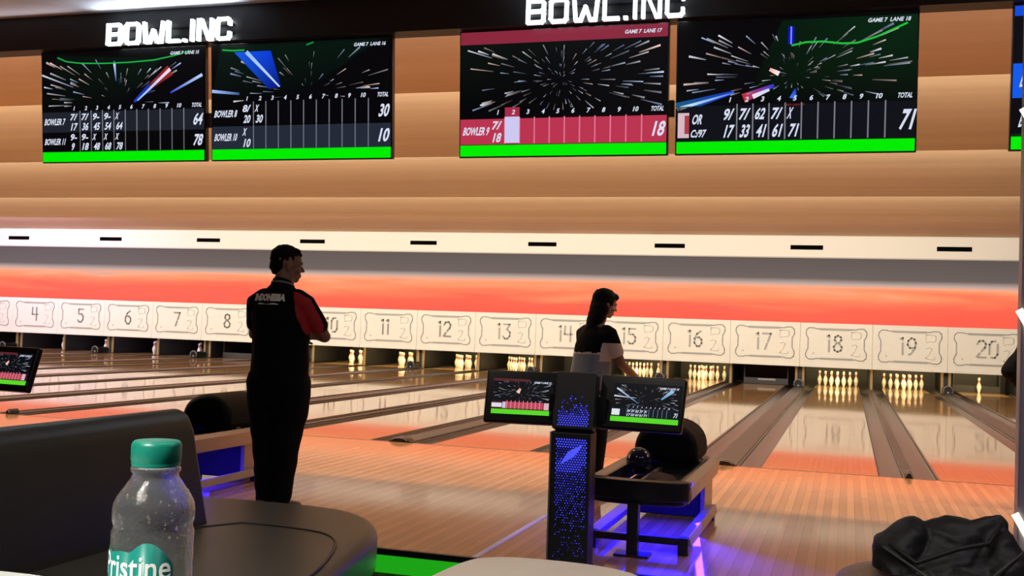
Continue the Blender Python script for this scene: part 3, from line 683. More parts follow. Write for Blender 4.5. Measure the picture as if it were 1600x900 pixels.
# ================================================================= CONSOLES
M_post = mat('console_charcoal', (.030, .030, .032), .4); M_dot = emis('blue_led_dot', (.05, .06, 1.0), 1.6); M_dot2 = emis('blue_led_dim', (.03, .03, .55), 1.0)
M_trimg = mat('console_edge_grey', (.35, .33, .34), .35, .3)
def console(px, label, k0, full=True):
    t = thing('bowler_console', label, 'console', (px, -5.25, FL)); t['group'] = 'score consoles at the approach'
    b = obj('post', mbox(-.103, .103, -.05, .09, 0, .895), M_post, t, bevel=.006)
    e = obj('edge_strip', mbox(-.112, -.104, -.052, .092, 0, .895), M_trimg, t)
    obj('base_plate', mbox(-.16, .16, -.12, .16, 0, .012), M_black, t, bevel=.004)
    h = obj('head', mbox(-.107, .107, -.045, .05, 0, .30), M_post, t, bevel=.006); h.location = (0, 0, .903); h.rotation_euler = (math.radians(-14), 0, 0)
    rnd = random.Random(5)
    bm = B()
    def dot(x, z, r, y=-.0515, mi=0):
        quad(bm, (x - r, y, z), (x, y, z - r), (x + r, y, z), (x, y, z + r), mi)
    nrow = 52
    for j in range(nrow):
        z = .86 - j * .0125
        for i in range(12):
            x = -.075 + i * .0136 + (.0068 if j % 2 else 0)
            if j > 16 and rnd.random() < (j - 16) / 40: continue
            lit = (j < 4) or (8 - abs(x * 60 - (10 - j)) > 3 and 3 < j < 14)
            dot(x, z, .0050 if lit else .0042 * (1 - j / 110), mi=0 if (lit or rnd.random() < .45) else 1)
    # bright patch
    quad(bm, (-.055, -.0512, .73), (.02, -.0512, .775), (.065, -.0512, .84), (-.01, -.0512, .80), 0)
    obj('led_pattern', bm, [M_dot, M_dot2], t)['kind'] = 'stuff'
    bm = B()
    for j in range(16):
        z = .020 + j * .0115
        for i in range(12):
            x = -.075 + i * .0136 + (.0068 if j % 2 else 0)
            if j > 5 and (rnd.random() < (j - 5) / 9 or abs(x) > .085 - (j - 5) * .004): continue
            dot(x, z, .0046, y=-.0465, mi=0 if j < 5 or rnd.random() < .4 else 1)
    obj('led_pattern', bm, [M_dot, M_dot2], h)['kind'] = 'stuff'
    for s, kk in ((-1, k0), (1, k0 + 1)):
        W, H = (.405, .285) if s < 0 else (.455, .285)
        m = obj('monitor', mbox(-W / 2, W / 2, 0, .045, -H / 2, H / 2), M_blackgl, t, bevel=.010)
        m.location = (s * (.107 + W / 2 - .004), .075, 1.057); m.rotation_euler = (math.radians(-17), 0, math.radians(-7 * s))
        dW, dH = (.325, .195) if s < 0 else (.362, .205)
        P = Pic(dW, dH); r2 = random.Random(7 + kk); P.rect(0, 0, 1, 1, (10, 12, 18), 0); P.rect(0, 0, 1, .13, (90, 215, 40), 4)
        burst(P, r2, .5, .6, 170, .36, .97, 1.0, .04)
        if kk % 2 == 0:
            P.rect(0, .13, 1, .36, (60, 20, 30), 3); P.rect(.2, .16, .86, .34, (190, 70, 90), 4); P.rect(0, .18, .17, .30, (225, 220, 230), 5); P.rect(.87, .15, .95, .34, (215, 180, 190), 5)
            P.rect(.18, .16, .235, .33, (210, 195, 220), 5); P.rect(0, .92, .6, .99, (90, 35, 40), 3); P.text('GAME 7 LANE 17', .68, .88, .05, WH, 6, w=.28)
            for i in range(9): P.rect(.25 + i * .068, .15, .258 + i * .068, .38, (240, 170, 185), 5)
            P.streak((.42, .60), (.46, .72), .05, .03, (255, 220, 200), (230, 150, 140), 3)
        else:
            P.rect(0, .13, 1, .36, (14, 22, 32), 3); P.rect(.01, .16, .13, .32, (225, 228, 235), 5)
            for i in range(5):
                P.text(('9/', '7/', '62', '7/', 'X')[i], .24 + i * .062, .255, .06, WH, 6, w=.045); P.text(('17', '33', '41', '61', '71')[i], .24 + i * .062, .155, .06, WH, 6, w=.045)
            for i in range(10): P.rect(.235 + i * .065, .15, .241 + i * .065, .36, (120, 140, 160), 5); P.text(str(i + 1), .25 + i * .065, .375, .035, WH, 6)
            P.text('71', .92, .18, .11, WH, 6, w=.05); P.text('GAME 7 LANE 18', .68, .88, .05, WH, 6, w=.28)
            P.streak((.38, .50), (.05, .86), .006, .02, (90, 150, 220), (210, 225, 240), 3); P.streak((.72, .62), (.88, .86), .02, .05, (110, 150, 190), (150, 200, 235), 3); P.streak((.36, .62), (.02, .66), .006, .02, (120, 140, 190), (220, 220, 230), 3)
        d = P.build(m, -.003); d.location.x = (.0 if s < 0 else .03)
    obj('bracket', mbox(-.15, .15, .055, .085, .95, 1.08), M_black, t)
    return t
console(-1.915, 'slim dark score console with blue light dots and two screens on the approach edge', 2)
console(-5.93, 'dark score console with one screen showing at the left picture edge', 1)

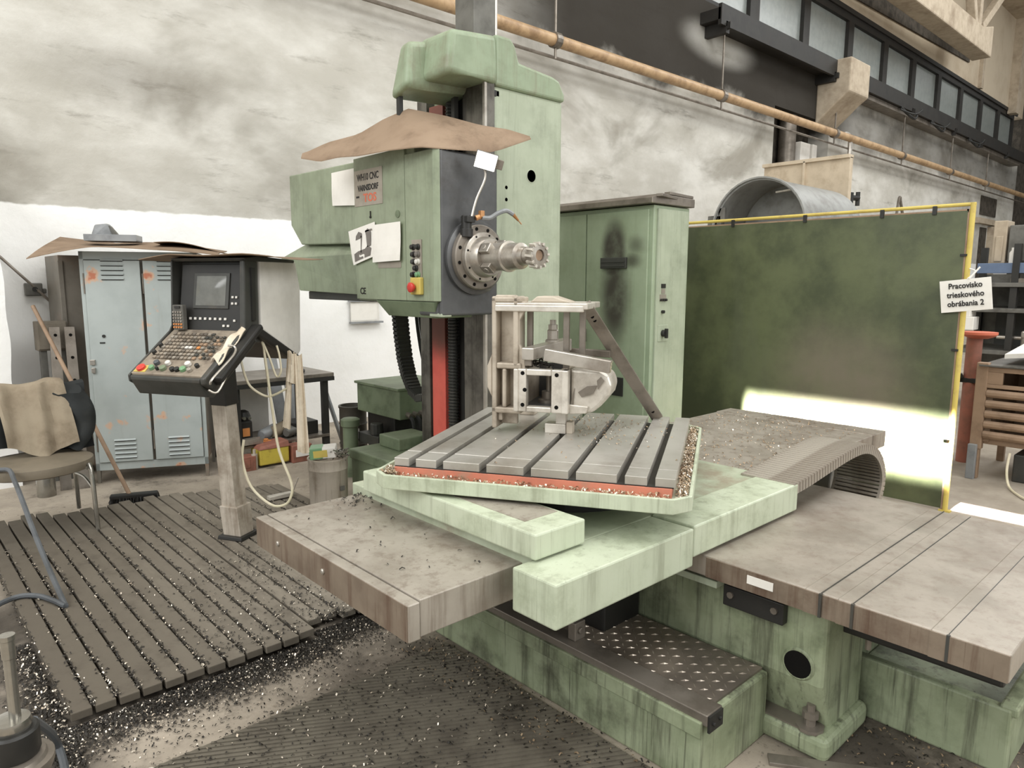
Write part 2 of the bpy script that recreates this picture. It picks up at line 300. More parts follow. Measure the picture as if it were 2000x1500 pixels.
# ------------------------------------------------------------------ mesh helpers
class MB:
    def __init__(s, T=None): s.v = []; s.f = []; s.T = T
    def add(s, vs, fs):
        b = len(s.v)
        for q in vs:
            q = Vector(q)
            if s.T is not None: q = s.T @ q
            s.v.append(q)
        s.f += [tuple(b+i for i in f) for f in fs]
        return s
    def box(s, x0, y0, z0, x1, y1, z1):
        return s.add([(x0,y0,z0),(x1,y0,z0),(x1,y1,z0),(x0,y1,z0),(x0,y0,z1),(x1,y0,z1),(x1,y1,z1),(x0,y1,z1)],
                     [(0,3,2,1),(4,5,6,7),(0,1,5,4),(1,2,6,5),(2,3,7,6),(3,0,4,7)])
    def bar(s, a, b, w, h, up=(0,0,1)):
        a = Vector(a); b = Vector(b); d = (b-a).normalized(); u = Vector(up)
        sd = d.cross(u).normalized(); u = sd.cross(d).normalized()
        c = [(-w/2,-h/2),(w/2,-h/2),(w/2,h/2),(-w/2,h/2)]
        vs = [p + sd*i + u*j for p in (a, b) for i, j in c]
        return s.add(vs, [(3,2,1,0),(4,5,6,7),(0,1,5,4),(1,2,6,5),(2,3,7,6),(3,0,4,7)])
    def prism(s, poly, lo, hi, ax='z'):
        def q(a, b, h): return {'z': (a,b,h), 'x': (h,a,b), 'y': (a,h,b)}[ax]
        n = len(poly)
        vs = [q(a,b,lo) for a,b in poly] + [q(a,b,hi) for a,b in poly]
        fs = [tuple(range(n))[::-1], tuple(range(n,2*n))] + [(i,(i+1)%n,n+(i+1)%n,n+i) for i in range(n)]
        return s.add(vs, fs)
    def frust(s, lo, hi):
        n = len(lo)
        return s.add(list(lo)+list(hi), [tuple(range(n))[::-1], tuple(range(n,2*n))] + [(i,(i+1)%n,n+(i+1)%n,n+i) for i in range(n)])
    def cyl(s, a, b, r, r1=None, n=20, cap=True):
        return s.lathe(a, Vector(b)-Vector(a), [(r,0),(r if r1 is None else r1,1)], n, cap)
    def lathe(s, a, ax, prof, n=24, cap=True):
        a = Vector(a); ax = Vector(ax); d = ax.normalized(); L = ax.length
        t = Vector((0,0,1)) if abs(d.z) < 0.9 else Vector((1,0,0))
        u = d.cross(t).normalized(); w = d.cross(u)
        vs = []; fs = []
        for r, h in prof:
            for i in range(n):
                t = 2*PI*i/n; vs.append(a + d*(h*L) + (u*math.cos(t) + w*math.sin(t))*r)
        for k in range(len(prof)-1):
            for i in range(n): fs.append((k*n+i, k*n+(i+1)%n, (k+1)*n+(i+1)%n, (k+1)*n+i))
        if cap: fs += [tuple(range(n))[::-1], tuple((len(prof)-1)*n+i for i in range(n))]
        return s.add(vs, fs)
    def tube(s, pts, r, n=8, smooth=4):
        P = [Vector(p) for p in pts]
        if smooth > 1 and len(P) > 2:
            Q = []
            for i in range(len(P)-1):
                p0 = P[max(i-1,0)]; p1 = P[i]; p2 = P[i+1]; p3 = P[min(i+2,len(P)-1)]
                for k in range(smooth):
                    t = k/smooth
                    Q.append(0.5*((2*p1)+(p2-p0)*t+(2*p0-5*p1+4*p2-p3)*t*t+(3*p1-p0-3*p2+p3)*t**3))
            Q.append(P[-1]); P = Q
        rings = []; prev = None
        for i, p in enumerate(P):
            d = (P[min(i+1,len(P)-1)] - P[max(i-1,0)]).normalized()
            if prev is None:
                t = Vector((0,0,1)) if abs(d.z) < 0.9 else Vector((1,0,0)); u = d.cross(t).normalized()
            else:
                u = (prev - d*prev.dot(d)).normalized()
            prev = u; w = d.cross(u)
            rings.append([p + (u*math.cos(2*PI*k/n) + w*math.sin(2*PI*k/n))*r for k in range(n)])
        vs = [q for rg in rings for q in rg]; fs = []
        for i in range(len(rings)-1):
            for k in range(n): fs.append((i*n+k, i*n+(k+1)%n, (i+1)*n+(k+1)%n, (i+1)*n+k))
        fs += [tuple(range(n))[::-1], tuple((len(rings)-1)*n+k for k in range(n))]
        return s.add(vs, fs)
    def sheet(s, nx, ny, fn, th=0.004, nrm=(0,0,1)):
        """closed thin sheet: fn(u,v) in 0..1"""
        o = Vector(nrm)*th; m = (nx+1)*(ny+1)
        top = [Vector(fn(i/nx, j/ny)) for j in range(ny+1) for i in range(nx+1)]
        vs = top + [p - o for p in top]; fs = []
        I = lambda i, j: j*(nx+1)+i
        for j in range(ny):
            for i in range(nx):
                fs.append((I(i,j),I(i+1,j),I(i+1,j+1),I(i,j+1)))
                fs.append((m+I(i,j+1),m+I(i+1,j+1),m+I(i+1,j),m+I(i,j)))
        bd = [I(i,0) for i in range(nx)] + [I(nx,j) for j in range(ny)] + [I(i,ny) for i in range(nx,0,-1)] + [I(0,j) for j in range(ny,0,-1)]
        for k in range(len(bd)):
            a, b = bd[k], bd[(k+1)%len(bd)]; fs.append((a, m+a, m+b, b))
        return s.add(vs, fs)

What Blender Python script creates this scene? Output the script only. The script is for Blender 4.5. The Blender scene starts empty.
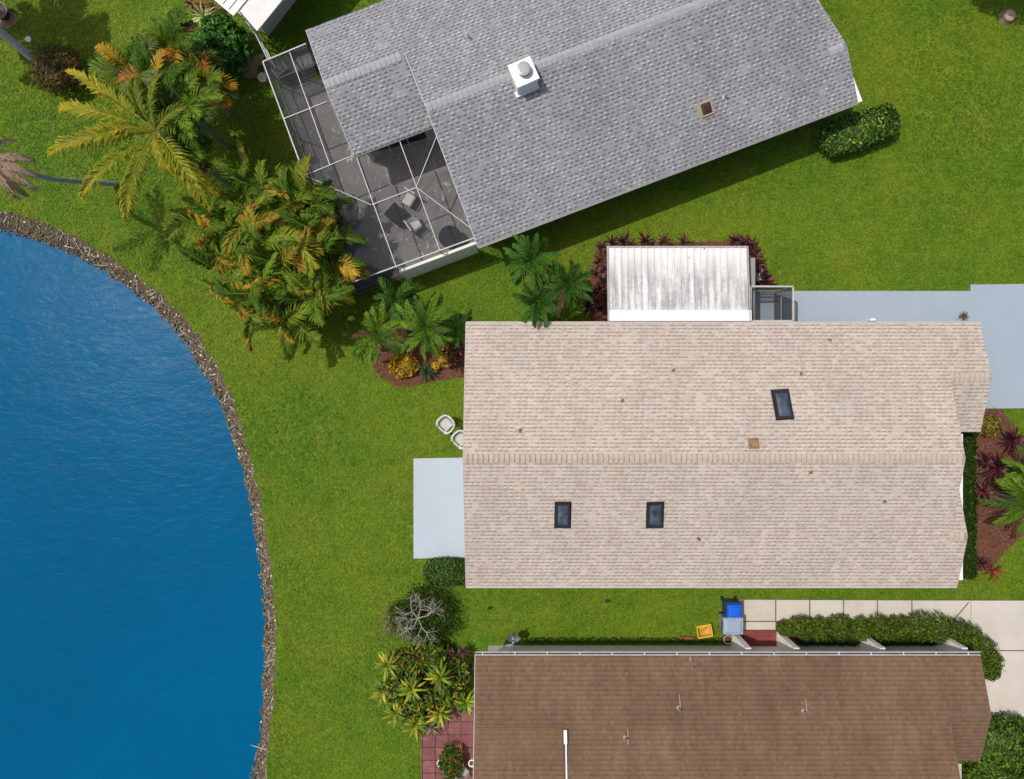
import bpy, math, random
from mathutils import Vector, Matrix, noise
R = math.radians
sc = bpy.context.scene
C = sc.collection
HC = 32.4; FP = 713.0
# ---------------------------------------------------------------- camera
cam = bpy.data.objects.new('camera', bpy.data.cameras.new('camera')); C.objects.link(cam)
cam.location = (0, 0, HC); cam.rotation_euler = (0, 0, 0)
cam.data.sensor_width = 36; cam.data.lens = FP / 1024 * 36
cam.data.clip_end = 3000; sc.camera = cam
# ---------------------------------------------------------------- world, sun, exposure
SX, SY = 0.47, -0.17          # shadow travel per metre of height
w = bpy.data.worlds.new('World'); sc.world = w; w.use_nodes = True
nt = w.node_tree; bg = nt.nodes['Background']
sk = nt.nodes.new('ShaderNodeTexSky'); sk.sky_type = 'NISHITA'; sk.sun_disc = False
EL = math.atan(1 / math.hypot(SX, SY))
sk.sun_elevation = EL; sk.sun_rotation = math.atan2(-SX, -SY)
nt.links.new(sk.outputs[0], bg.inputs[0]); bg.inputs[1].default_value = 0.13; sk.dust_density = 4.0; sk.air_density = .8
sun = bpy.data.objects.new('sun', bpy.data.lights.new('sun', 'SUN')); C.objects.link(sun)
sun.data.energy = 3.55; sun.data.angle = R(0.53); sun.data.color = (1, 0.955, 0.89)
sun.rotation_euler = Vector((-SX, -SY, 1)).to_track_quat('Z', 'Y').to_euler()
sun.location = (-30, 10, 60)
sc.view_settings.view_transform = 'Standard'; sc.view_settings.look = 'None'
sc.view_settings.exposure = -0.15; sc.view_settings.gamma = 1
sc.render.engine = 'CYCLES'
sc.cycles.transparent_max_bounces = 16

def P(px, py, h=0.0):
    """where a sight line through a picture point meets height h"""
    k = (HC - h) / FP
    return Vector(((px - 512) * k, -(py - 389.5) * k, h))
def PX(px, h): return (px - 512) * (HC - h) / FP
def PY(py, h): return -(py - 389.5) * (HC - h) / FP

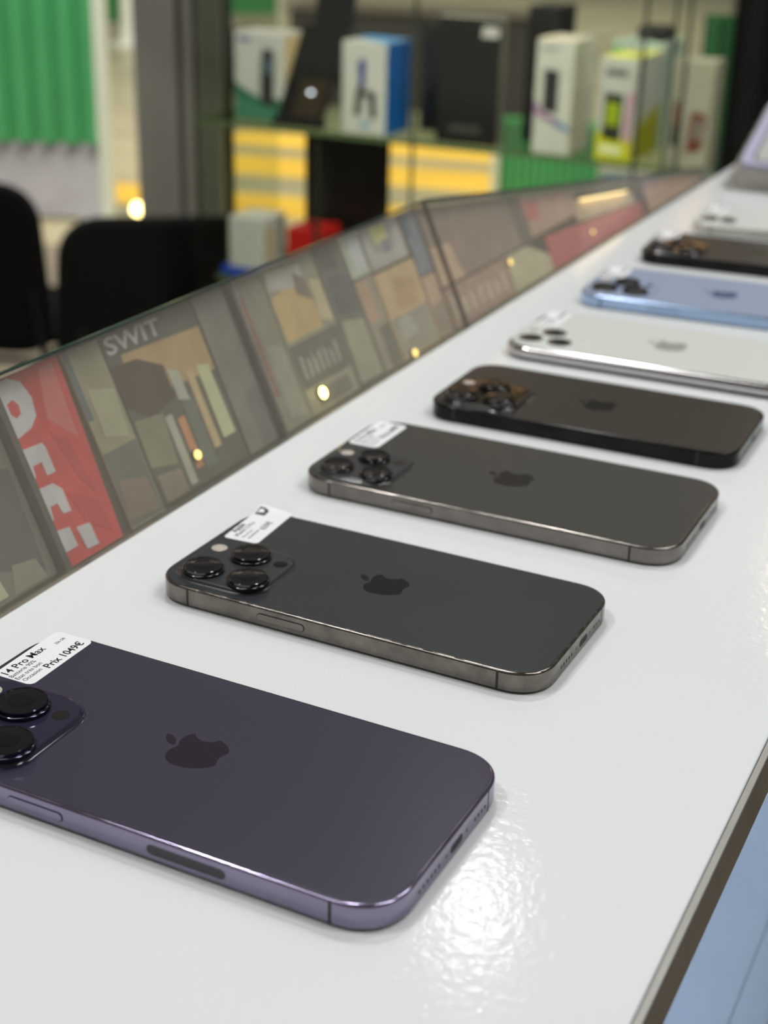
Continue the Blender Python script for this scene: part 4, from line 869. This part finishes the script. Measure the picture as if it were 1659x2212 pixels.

◆ **Objective**
Where a line of the entries contains the word "parts", copy that line.

◆ **The result**
Continue the Blender Python script for this scene: part 3, from line 683. More parts follow. Write for Blender 4.5. Measure the picture as if it were 1600x900 pixels.
Write part 2 of the bpy script that recreates this picture. It picks up at line 300. More parts follow. Measure the picture as if it were 2000x1500 pixels.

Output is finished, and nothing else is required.